• **Your objective**
Give the data again exactly, from its opening line through the line in which "def L(nt, a, b): nt.links.new(a, b)" appears.

:: Dataset content ::

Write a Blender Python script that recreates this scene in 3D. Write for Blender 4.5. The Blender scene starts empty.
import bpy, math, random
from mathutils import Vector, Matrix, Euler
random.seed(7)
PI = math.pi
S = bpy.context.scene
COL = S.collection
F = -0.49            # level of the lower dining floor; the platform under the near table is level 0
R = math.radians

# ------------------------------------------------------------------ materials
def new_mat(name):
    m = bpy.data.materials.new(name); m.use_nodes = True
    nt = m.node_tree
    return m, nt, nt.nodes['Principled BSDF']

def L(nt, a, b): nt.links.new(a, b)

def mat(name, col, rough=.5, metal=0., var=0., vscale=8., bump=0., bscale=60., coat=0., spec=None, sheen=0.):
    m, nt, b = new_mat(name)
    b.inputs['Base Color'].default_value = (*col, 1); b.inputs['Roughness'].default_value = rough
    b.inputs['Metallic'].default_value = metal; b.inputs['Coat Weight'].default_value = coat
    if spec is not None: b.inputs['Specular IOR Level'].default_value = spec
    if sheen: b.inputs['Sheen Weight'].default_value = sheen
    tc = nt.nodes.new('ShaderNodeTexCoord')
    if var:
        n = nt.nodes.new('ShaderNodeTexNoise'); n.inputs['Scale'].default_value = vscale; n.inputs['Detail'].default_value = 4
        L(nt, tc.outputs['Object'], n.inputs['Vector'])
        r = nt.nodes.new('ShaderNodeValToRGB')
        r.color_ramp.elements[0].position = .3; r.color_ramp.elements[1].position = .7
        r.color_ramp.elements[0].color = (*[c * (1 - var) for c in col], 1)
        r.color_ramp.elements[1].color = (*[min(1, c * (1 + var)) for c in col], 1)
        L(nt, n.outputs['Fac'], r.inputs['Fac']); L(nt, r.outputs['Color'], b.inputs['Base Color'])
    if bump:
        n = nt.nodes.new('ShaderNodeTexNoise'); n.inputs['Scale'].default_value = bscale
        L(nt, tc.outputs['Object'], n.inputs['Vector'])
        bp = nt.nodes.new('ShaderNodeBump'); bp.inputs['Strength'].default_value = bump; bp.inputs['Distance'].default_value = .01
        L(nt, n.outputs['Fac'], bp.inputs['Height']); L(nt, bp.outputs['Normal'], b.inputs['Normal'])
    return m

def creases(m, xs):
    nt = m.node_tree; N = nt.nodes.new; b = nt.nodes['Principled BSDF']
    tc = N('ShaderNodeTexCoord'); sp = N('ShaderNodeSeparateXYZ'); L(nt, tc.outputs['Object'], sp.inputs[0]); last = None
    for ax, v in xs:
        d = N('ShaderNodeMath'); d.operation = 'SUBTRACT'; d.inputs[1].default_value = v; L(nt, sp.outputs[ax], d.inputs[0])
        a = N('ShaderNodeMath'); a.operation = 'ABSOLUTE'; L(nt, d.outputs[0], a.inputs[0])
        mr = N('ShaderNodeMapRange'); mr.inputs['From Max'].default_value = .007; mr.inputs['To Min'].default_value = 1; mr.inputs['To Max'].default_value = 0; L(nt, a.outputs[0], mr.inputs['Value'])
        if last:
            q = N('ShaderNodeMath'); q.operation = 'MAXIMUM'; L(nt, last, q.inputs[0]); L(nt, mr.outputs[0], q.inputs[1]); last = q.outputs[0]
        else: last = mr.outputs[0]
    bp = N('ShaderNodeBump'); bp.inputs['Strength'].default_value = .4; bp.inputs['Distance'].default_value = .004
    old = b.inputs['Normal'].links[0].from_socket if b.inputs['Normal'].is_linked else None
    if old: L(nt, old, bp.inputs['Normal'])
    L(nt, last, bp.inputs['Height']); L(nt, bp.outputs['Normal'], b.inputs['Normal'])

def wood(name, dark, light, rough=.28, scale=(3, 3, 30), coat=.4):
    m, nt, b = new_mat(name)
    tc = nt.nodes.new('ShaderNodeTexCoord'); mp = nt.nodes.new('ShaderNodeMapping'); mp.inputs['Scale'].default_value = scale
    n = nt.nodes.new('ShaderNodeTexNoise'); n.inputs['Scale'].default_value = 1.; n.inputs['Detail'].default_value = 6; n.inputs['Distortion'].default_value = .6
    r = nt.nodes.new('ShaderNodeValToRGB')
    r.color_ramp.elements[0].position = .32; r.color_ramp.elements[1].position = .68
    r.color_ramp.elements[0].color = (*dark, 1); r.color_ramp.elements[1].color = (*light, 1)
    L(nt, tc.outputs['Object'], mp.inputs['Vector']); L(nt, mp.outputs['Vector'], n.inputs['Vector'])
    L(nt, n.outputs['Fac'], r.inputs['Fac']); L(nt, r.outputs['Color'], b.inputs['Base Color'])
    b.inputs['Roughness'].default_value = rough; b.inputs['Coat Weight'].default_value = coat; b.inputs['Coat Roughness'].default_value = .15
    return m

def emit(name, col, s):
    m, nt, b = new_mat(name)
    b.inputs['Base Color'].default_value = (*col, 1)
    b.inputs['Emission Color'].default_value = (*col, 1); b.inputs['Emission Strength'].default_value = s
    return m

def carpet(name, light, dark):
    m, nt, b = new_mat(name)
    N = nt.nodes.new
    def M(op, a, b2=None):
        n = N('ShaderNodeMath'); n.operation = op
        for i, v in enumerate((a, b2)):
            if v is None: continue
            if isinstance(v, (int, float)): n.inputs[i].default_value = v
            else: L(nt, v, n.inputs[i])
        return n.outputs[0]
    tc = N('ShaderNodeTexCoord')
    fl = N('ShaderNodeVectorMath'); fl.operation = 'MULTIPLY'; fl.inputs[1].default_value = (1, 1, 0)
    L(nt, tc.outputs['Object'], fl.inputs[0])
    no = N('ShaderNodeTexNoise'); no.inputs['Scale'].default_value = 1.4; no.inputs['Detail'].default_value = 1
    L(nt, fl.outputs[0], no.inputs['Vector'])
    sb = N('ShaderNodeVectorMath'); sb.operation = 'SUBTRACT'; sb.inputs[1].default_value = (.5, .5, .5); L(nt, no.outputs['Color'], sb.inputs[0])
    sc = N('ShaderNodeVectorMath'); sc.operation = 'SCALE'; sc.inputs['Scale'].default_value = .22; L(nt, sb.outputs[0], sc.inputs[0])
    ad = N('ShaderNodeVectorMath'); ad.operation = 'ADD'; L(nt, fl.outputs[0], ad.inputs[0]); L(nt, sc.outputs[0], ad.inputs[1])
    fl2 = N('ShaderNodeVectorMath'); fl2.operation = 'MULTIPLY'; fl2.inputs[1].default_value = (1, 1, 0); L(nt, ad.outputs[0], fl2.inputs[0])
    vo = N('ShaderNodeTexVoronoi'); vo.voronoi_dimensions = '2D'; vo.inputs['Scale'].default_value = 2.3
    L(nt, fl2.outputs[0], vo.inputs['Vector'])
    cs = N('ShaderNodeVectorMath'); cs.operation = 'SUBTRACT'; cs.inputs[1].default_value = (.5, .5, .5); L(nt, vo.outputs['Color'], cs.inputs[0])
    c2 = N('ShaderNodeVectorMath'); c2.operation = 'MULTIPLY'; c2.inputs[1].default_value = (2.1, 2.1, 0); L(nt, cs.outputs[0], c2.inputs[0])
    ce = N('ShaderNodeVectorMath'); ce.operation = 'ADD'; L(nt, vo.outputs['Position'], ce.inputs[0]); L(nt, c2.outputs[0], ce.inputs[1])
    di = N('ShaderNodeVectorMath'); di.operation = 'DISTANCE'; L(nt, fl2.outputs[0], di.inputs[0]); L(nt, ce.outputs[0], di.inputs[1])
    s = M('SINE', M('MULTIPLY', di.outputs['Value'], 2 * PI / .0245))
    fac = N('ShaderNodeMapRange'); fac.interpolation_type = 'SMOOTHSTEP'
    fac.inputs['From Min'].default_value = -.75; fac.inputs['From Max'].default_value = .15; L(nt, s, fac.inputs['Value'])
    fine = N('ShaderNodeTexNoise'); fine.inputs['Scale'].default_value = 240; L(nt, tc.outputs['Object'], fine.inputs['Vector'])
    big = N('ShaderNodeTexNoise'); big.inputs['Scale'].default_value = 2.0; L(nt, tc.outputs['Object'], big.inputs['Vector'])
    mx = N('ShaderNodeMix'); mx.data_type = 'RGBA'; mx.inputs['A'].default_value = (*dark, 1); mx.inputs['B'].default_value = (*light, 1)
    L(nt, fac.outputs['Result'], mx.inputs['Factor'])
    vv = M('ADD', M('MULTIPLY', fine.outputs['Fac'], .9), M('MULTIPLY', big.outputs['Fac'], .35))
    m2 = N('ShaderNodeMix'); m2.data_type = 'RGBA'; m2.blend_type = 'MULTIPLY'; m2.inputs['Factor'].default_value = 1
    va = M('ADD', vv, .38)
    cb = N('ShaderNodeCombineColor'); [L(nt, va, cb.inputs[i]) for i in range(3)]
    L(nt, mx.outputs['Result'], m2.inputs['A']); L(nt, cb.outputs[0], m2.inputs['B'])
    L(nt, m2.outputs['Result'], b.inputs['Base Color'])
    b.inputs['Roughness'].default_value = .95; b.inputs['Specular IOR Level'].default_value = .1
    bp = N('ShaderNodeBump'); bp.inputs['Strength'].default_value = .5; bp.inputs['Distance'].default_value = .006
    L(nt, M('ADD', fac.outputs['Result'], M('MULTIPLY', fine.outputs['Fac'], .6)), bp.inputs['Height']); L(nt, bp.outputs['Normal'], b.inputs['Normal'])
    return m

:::

• **Exercise output**
Write a Blender Python script that recreates this scene in 3D. Write for Blender 4.5. The Blender scene starts empty.
import bpy, math, random
from mathutils import Vector, Matrix, Euler
random.seed(7)
PI = math.pi
S = bpy.context.scene
COL = S.collection
F = -0.49            # level of the lower dining floor; the platform under the near table is level 0
R = math.radians

# ------------------------------------------------------------------ materials
def new_mat(name):
    m = bpy.data.materials.new(name); m.use_nodes = True
    nt = m.node_tree
    return m, nt, nt.nodes['Principled BSDF']

def L(nt, a, b): nt.links.new(a, b)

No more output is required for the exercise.